Now. That said, from what I can see from my limited perspective, she is a VERY good match for you and for Snickers. You keep mentioning that he doesn’t get as much one to one from you- does it appear that he’s suffering? It certainly doesn’t seem that way to me.
Your concerns re: the vet costs and travel with two dogs while not deal-breakers, are worth nothing. And yet both are a manageable- I find it hard to believe someone won’t watch them both, that there are ways to cope with traveling with each.
Bottom line: Shay seems to fit with you in a way Seeky never quite did. She seems to make you happy, and we already know Snick is. Even though you could not foster anymore, your efforts with NYCSR are still extraordinarily effective- and there will be other fosters.
“Your concerns re: the vet costs and travel with two dogs while not deal-breakers, are worth nothing. And yet both are a manageable- I find it hard to believe someone won’t watch them both, that there are ways to cope with traveling with each.”
Sheesh, I should never type before coffee- I meant “noting” not nothing, and “are manageable”. Bad, Lachlan, BAD.
As you know, my wife and I struggled with the decision to get another Shiba about 6 months ago. We finally let our emotions win the argument, and adopted Kodi (Blueberry) as a friend/sister for Tika. I can say that they are so happy having each other around, and it’s been a great experience having Kodi grow attached to his new family. The two of them are excellent companions, and it enables us to not have to worry when we leave them home for the day. It is definitely harder with two of them (walks take some getting used to), and traveling is difficult. But all in all, having two is more than twice as good as having one.
So? What did you decide?
Stop keeping us in suspense dang it!!!!!
Did you make a decision?
BTW Happy New Year 🙂
Hi Jenna! Did you decide to keep Shay? Inquiring minds would love to know!!(We hope so!) Her picture is no longer on the available for adoption pics on the rescue site.

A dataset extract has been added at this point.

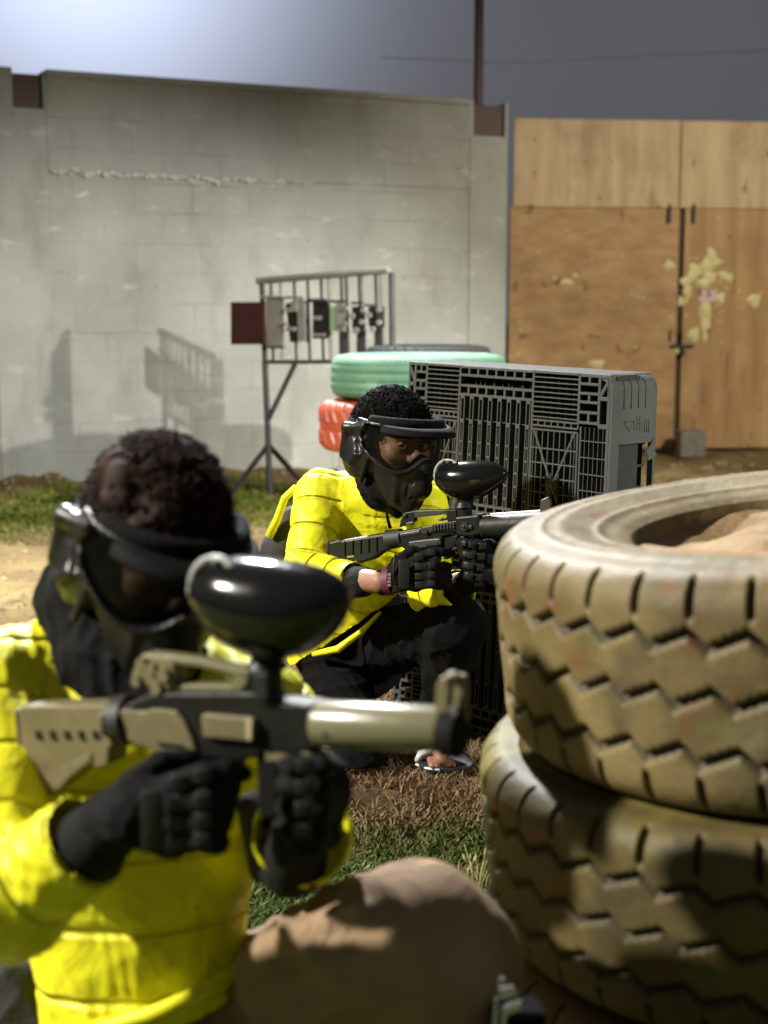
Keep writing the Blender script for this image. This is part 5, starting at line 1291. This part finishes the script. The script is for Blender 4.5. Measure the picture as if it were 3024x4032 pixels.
    # hooded black collar
    g = Grid(np.array([-.58, 1.5, .5]), np.array([-.1, 2.05, .98]), .005)
    g.cone(P(400, 2360, 1.92), P(560, 2600, 1.86), .085, .085, k=.03); g.cone(P(275, 2370, 1.94), P(400, 2560, 1.88), .050, .07, k=.03); g.cone(P(430, 2600, 1.84), P(600, 2760, 1.80), .05, .05, k=.03)
    V, Q = g.mesh(); V = folds(V, Q, .003, 50, 13); mk('neck_gaiter', V, Q, M['black_cloth'], p1)
    cuffmesh('cuff', [P(370, 3310, 1.565), P(455, 3240, 1.548)], [.043, .036], M['black_rib'], p1)
    cuffmesh('cuff', [P(1150, 3400, 1.70), P(1185, 3270, 1.66)], [.043, .036], M['black_rib'], p1)
    cuffmesh('sleeve_lining', [P(1000, 3180, 1.74), P(1040, 3420, 1.76)], [.022, .020], mat('charcoal lining', (.03, .03, .033), .8), p1)
    # gloves
    fing, pads = [], []
    for i, y in enumerate((3085, 3165, 3245, 3322)):
        if i == 0: fing.append(([K(690, y, 1.510), K(800, y - 40, 1.500), K(890, y - 50, 1.508), K(960, y - 40, 1.52)], [.0135, .0125, .0115, .0105]))
        else: fing.append(([K(690, y, 1.508), K(815, y - 18, 1.496), K(890 - 10 * i, y - 6, 1.508), K(880 - 10 * i, y + 4, 1.54), K(800, y + 8, 1.553)], [.0145, .0135, .0125, .0115, .0105]))
        pads += [(K(705, y - 4, 1.494), (.010, .009, .0035)), (K(800, y - (32 if i == 0 else 14), 1.483), (.009, .0085, .003))]
    fing.append(([K(520, 3090, 1.55), K(640, 3000, 1.57), K(740, 2990, 1.58), K(810, 3005, 1.585)], [.017, .014, .012, .010]))
    pads += [(K(600, 3230, 1.490), (.012, .034, .003))]
    gl = glove('glove', p1, [(K(510, 3220, 1.53), K(680, 3140, 1.53), .034, .028), (K(520, 3180, 1.535), K(670, 3290, 1.53), .034, .028)], fing, [(K(430, 3235, 1.55), .036), (K(500, 3215, 1.54), .034)], pads=pads)
    MB().box((-.006, -.002, -.009), (.006, .002, .009), o=K(505, 3235, 1.502)).build('red_tag', M['red'], gl, smooth=False, bevel=.001)
    fing, pads = [], []
    for i, y in enumerate((3010, 3095, 3180, 3265)):
        fing.append(([K(1320 - 8 * i, y + 30, 1.565), K(1260 - 6 * i, y + 12, 1.520), K(1160 - 4 * i, y, 1.528), K(1115, y - 6, 1.56), K(1130, y - 8, 1.585)], [.0155, .0148, .0138, .0125, .011]))
        pads += [(K(1290 - 6 * i, y + 20, 1.514), (.010, .009, .003), (.4, -1, .1)), (K(1205 - 4 * i, y + 5, 1.502), (.010, .008, .003))]
    pads += [(K(1320, 3180, 1.53), (.012, .018, .003), (.5, -1, 0))]
    fing.append(([K(1150, 3230, 1.62), K(1100, 3080, 1.63), K(1085, 2980, 1.62), K(1080, 2930, 1.61)], [.017, .015, .013, .011]))
    glove('glove', p1, [(K(1195, 3250, 1.60), K(1270, 3130, 1.59), .034, .034), (K(1180, 3150, 1.60), K(1270, 3060, 1.59), .034, .030)], fing, [(K(1178, 3330, 1.64), .034), (K(1190, 3270, 1.60), .035)], pads=pads)
    # trousers
    g = Grid(np.array([-.75, 1.25, .0]), np.array([.34, 2.2, .56]), .006)
    g.cone(P(480, 4080, 1.97), P(700, 4120, 1.97), .11, .11, k=.04)
    g.chain([j['hipL'] + [0, 0, .01], j['knL']], [.105, .100], k=.04); g.chain([j['knL'], j['anL']], [.095, .085], k=.04); g.ell(P(1500, 3670, 1.68), (.100, .08, .070), k=.06); g.ell(P(1230, 3800, 1.72), (.09, .08, .07), k=.06); g.ell(P(1790, 3780, 1.68), (.085, .07, .060), k=.06)
    for a_, b_, r_a, r_b in (((970, 3790, 1.71), (1390, 3560, 1.61), .024, .010), ((980, 3930, 1.69), (1370, 3770, 1.60), .024, .010), ((1030, 4060, 1.67), (1370, 3960, 1.60), .022, .010), ((1120, 3640, 1.66), (1330, 3860, 1.60), .016, .012), ((1480, 3930, 1.595), (1830, 4040, 1.60), .020, .014), ((1560, 3700, 1.60), (1840, 3800, 1.60), .016, .008)): g.cone(P(*a_), P(*b_), r_a, r_b, k=.022)
    g.chain([j['hipR'], j['knR']], [.10, .078], k=.03); g.chain([j['knR'], j['anR']], [.076, .055], k=.03)
    g.cut((0, 0, .002), (0, 0, -1))
    V, Q = g.mesh(); V = folds(V, Q, .0016, 14, 41); V = folds(V, Q, .0050, 24, 42, [(.9, .2, .35), (.8, 0, .6), (.3, .1, .9)]); V = relax(V, Q, 2); mk('trousers', V, Q, M['trouser_tan'], p1)
    # shoe, just in the picture beside the tyre stack
    g = Grid(np.array([-.1, 1.2, -.005]), np.array([.34, 1.85, .30]), .004)
    a = P(2000, 4085, 1.46); a[2] = .20
    sh_a = np.array([a[0] + .0, 1.47, .045]); sh_b = np.array([a[0] + .03, 1.34, .035])
    ank = j['anL'] + [0, 0, 0]
    g.cone(ank + [0, .03, -.05], sh_b, .042, .034, k=.03); g.cone(ank, ank + [0, .02, -.05], .045, .045, k=.02); g.cut((0, 0, .004), (0, 0, -1))
    V, Q = g.mesh(); sho = mk('shoe', V, Q, M['shoe_black'], p1)
near_body()
# striped black bag leaning between knee and tyres: only its white flashes reach into the picture
def bag():
    c = P(1985, 4070, 1.52)
    g = Grid(c - [.09, .05, .30], c + [.09, .14, .12], .004)
    g.rbox(c + [.02, .05, -.09], (.034, .03, .100), .015); V, Q = g.mesh(); V = folds(V, Q, .002, 50, 3)
    o = mk('knee_pad', V, Q, M['trouser_black']); tag(o, 'small black pad with white chevron flashes standing against the near tyres', 'pad')
    pl = Plane(P(1985, 3980, 1.525), P(2100, 3980, 1.525))
    for pts in ([(1965, 3890), (1975, 3868), (1990, 3868), (1994, 3885), (1986, 3900), (1970, 3905)], [(1966, 3915), (2025, 3902), (2046, 3940), (1978, 3962)],
                [(1982, 3985), (2060, 3960), (2058, 4000), (2000, 4020), (1990, 4080), (1974, 4080)], [(1952, 3950), (1966, 3950), (1960, 4090), (1940, 4090)]):
        mb = MB(); mb.prism(pts, pl, .0125, .0158); mb.build('flash', M['shoe_white'], o, smooth=False, bevel=.002)
bag()

# ================================================================== tan marker gun of the near player
pg1 = Plane(P(600, 2860, 1.645), P(1800, 2890, 1.455), 0.0)
gun1 = empty('paintball_gun', pg1(900, 2850), 'tan and black paintball rifle aimed by the player in the foreground', 'paintball gun')
def q7(x, y): return (x / 1.106, y / 1.106 + 2700)
def q6(x, y): return (x / 1.185, y / 1.185 + 1600)
A1 = lambda pts, t, name, m, q=q7, **k: gpart(pg1, q, pts, t, name, m, gun1, **k)
A1([(118, 95), (135, 76), (250, 72), (520, 68), (548, 100), (552, 200), (548, 232), (520, 250), (512, 330), (458, 342), (450, 325), (400, 345), (235, 478), (190, 502), (158, 488), (140, 380), (130, 230), (112, 130)], .019, 'stock', M['gun_tan'], bevel=.006)
A1([(105, 90), (124, 84), (170, 500), (150, 490), (122, 230)], .021, 'butt_pad', M['gun_tan'], bevel=.004)
for i in range(5): A1([(195 + 62 * i, 178), (225 + 62 * i, 178), (238 + 62 * i, 225 + (8 if i % 2 else 0)), (205 + 62 * i, 215)], -.0175, 'stock_slot', M['gun_black'], t0=-.0200, bevel=.0008)
A1([(285, 400), (330, 330), (440, 270), (450, 300), (350, 380), (300, 440)], -.018, 'stock_recess', M['gun_tan_shroud'], t0=-.0215)
mb = MB(); mb.tube([pg1(*q7(525, 150)), pg1(*q7(575, 148))], [.032, .030], 24); mb.build('stock_collar', M['iron'], gun1, auto=40)
mb = MB(); mb.tube([pg1(*q7(535, 72), -.0), pg1(*q7(497, 110), -.024), pg1(*q7(505, 185), -.024), pg1(*q7(545, 232), -.0)], .004, 6); mb.build('sling_ring', M['gun_tan'], gun1)
A1([(540, 88), (640, 40), (700, 16), (1200, 14), (1235, 55), (1392, 66), (1414, 100), (1412, 262), (1300, 282), (1180, 272), (1150, 300), (1060, 312), (905, 300), (700, 250), (560, 190)], .017, 'receiver', M['gun_black'], bevel=.004)
A1([(568, 88), (620, 84), (640, 92), (690, 92), (700, 82), (760, 84), (815, 92), (850, 132), (885, 210), (912, 300), (840, 304), (720, 262), (610, 222), (580, 180)], -.017, 'receiver_panel', M['gun_tan'], t0=-.0225, bevel=.003)
A1([(740, 222), (850, 235), (850, 250), (745, 240)], -.0230, 'panel_slot', M['gun_black'], t0=-.0240, bevel=0)
A1([(930, 112), (940, 100), (1150, 118), (1160, 130), (1156, 205), (1140, 216), (938, 200)], -.017, 'side_box', M['gun_tan'], t0=-.026, bevel=.003)
A1([(1132, 118), (1158, 124), (1154, 212), (1134, 210)], -.0262, 'side_box_cap', mat('light tan edge', (.42, .36, .20), .45), t0=-.0285, bevel=.001)
A1([(830, 302), (1030, 322), (1028, 345), (880, 330)], .012, 'trigger_frame', M['gun_black'])
A1([(860, 300), (1050, 310), (1040, 400), (1000, 600), (900, 640), (820, 600), (830, 420)], .014, 'grip', M['gun_black'], bevel=.004)
A1([(1180, 252), (1330, 252), (1345, 285), (1400, 288), (1402, 318), (1190, 316)], .015, 'bottom_rail', M['gun_tan'], bevel=.002)
A1([(1345, 262), (1392, 290), (1340, 292)], .0155, 'rail_catch', M['gun_tan'])
A1([(1140, 300), (1230, 300), (1225, 560), (1150, 560)], .012, 'fore_grip', M['gun_black'], bevel=.003)
# rear sight and carry bar
A1([(668, 1168), (700, 1142), (780, 1150), (842, 1182), (846, 1290), (800, 1342), (730, 1338), (700, 1300), (642, 1300), (640, 1240)], .012, 'rear_sight', M['gun_tan'], q=q6, bevel=.004)
for a, b, r in ((676, 1270, .007), (745, 1215, .008), (800, 1240, .009), (770, 1300, .008), (700, 1190, .008)):
    c = pg1(*q6(a, b), -.012); MB().tube([c, c - pg1.n * .007], [r, r * .9], 14).build('sight_knob', M['gun_tan'], gun1, auto=40)
A1([(770, 1146), (960, 1172), (1180, 1222), (1195, 1240), (1165, 1262), (960, 1212), (800, 1192)], .010, 'carry_bar', M['gun_tan_shroud'], q=q6, bevel=.003)
A1([(1130, 1225), (1192, 1236), (1170, 1300), (1110, 1350), (1082, 1345), (1100, 1290)], .009, 'carry_bar_front', M['gun_tan_shroud'], q=q6, bevel=.003)
A1([(830, 1290), (1110, 1296), (1110, 1322), (830, 1320)], .010, 'carry_rail', M['gun_tan_shroud'], q=q6, bevel=.002)
mb = MB(); a, b = pg1(1256, 2848), pg1(1752, 2872)
mb.tube([a, a * .97 + b * .03, b * .98 + a * .02, b], [.0245, .0262, .0250, .0235], 36); mb.build('barrel_shroud', M['gun_tan_shroud'], gun1, auto=40)
c = a + nrm(b - a) * .022 - pg1.n * .0258 - np.array([0, 0, .004]); MB().tube([c + pg1.n * .002, c - pg1.n * .0008], .003, 12).build('screw', M['iron'], gun1)
a, b = pg1(1740, 2878), pg1(1822, 2890); mb = MB(); mb.tube([a, a * .8 + b * .2, b * .9 + a * .1, b, b - nrm(b - a) * .004, b - nrm(b - a) * .025], [.0235, .0268, .0268, .0225, .015, .012], 36); mb.build('muzzle', M['mask_frame'], gun1, auto=50)
A2 = lambda pts, t0, t1, name: (lambda mb: mb.build(name, M['gun_tan'], gun1, smooth=False, bevel=.004))(MB().prism(pts, pg1, t0, t1))
A2([(1728, 2800), (1736, 2690), (1756, 2655), (1780, 2655), (1788, 2700), (1782, 2800)], -.012, -.007, 'front_sight_ear')
A2([(1772, 2800), (1780, 2690), (1798, 2655), (1828, 2660), (1838, 2700), (1832, 2795), (1842, 2845), (1796, 2845)], .004, .009, 'front_sight_ear')
A2([(1750, 2662), (1775, 2640), (1806, 2645), (1812, 2672), (1768, 2684)], -.0065, .0035, 'front_sight_top')
s1 = 1.55 / 5600
off = -pg1.n * .012
hc = [(pg1(x, y) + off, r * s1) for x, y, r in ((868, 2315, 88), (915, 2335, 122), (970, 2358, 146), (1050, 2382, 160), (1125, 2392, 160), (1190, 2388, 146), (1250, 2372, 112), (1302, 2355, 72), (1345, 2342, 30))]
lc = pg1(885, 2300) + off + np.array([0, -.026, 0])
ho = hopper('hopper', gun1, hc, lc, 128 * s1, (-.50, -.80, .05), (pg1(1050, 2520), pg1(1052, 2730), .0185), lidth=.0052)
A1([(1238, 1225), (1300, 1222), (1306, 1345), (1246, 1350)], -.018, 'neck_clamp', M['glove_pad'], q=q6, t0=-.026)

I wish I lived closer, I’d pet-sit for you!
When you are old, you won’t regret the things you didn’t get to do because you had two dogs…
But you WILL regret not having given a dog a home, if that dog was obviously meant to be yours.
Sometimes we have to think more about giving that about hardship to ourselves… but in the end, aren’t we the ones who have *received* what was really important?
As someone with three dogs, who has never taken a vacation with her husband during our married life (because we won’t kennel our dogs), I totally get the hardships of multi-pet ownership. I also totally get what has been returned to me!!! It has been infinitely more valuable to know I have given a great home to some wonderful beasties.
Do what you truly feel is right for THEM. It will end up being what was right for you.
Best wishes and good luck!
P.S. I think one of our adopted rescues may be part Shiba – that is how I came across your blog. Thanks for sharing all the neat stuff about your dogs!